STATED EXERCISE - Go through the material and pull out every line with the string "script" in it.

INFORMATION SHOWN -

==================================================

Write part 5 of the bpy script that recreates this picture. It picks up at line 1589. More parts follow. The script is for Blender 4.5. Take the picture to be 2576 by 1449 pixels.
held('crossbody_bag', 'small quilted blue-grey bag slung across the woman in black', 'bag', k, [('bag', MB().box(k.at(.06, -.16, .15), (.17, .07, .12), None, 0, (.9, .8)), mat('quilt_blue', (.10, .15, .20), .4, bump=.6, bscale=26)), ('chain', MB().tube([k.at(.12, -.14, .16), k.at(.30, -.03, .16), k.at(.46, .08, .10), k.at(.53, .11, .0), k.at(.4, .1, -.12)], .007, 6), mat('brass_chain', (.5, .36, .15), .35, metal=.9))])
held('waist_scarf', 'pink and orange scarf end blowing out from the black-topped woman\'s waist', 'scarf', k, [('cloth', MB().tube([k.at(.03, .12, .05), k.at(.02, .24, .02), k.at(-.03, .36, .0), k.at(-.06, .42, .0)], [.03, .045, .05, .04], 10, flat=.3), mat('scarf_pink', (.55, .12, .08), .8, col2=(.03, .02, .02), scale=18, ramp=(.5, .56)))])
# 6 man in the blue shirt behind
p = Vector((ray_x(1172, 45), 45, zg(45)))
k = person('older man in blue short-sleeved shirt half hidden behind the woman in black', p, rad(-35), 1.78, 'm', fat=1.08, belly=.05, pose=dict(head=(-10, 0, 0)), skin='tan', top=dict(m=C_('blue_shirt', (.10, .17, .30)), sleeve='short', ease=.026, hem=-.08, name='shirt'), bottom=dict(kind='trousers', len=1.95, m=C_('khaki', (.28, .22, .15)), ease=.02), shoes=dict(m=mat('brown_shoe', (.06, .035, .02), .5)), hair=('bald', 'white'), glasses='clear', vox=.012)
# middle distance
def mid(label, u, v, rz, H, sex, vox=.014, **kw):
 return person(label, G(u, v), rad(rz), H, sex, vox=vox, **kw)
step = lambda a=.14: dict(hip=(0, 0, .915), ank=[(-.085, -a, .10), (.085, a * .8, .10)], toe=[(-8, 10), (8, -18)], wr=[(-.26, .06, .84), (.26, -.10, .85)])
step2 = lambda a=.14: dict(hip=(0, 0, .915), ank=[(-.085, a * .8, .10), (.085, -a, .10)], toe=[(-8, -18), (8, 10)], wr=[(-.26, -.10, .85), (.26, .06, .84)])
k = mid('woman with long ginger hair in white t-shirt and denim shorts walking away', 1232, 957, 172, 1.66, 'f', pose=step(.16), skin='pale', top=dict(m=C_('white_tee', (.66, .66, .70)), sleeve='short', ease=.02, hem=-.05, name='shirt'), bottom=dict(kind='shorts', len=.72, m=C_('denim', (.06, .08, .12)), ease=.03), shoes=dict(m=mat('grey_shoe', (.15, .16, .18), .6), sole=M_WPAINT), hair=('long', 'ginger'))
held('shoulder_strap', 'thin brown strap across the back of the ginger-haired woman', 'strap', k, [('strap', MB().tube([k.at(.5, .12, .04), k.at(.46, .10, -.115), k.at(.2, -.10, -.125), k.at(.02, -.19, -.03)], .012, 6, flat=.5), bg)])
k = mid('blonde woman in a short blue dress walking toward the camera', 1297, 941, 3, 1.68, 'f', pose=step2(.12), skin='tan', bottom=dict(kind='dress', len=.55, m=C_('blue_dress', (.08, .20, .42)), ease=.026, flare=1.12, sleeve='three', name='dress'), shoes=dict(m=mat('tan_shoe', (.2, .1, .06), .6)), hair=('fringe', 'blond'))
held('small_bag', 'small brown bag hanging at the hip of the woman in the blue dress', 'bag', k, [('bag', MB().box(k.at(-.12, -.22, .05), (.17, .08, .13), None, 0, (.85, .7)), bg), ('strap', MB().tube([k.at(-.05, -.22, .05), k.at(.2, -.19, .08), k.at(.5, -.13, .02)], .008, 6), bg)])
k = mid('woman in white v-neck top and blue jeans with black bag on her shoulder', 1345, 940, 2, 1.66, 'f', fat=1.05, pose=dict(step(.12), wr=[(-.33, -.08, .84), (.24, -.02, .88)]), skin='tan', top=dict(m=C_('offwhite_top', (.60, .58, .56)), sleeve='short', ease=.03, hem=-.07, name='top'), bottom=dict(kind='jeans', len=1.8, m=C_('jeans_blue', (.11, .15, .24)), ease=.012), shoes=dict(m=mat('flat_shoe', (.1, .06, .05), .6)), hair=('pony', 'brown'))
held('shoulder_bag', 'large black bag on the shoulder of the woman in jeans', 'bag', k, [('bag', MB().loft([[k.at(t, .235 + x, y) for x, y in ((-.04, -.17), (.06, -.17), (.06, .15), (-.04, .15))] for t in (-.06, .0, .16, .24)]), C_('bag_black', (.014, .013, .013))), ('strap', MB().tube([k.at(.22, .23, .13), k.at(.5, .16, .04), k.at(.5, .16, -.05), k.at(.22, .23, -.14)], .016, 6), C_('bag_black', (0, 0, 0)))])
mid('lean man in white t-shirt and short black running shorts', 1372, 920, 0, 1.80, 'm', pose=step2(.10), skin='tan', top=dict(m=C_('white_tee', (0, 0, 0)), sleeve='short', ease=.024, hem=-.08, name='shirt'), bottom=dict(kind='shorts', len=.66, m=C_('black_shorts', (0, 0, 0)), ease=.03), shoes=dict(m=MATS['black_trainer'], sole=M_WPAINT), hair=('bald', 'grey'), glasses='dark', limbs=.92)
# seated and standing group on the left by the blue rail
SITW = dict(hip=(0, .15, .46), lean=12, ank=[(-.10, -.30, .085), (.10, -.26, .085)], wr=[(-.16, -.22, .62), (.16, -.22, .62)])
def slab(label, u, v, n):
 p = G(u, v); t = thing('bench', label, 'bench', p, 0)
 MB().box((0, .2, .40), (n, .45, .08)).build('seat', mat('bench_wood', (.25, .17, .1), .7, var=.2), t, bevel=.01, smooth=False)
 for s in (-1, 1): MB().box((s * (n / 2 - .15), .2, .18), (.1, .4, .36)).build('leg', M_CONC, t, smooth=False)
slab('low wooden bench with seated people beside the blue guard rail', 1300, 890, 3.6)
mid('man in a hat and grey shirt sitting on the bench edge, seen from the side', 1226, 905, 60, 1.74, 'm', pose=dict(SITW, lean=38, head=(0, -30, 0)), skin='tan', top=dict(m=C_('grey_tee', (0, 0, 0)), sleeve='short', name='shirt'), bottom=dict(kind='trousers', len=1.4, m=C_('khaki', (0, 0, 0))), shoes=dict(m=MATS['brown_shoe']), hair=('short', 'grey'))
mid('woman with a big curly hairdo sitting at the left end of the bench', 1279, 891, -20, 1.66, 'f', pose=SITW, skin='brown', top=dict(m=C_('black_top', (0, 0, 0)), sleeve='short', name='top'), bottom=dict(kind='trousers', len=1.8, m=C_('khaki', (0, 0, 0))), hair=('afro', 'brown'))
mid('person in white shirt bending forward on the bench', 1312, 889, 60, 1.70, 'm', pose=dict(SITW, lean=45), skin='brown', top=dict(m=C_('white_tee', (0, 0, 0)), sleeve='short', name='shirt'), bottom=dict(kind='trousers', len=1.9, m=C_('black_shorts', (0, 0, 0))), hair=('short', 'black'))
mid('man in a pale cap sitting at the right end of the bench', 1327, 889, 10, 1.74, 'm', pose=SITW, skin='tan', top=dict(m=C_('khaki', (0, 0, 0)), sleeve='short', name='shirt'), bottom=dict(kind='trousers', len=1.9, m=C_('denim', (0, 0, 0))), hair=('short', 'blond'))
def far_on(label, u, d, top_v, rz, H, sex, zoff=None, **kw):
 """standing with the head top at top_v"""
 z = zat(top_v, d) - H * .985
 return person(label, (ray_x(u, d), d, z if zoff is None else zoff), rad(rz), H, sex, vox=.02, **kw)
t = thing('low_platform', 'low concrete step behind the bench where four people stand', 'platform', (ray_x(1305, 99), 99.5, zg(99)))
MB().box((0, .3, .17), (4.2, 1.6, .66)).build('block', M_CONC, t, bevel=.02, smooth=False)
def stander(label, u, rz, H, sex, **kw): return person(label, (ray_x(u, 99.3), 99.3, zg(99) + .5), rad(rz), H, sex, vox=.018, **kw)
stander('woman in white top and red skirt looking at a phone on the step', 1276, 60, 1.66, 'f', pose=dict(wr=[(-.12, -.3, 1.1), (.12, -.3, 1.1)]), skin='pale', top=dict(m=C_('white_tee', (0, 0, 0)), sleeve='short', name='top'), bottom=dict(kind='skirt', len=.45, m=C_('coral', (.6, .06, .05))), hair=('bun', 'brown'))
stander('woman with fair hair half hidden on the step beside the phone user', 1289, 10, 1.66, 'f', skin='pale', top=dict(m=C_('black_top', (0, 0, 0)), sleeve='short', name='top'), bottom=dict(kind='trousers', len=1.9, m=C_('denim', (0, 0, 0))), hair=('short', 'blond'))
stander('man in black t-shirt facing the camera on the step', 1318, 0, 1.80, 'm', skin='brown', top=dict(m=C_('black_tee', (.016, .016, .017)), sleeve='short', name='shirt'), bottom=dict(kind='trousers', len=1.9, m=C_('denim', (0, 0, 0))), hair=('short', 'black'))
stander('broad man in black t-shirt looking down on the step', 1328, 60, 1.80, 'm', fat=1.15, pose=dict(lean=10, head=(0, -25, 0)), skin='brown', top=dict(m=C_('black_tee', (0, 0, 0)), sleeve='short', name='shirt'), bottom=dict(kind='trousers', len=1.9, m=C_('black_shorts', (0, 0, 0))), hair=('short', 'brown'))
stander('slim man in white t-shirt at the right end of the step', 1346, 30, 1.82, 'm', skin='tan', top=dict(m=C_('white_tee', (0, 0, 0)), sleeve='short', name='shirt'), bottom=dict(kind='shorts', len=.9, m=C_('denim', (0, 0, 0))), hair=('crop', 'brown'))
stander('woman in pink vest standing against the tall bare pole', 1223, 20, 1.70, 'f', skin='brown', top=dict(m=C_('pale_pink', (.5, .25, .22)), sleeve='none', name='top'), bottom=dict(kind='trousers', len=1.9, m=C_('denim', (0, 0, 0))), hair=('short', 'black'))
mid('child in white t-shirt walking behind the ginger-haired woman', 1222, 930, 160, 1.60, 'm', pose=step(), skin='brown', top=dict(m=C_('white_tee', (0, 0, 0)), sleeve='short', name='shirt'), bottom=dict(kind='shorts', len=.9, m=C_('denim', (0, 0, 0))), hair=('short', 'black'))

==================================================

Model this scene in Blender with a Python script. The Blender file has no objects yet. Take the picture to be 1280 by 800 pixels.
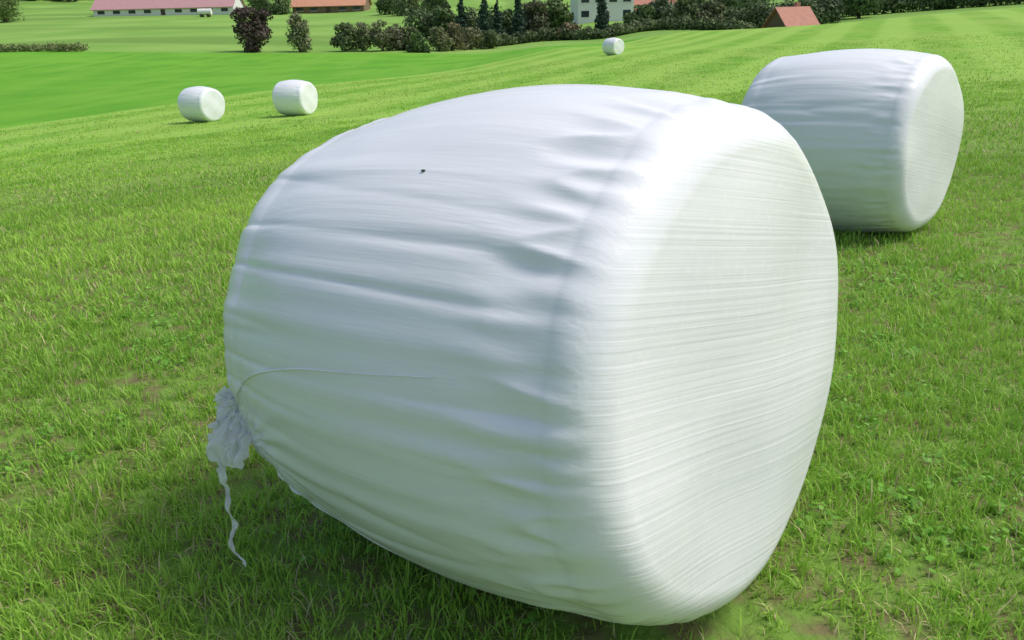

==================================================

ANSWER FOR THE TASK -
Write part 5 of the bpy script that recreates this picture. It picks up at line 1589. More parts follow. The script is for Blender 4.5. Take the picture to be 2576 by 1449 pixels.
Model this scene in Blender with a Python script. The Blender file has no objects yet. Take the picture to be 1280 by 800 pixels.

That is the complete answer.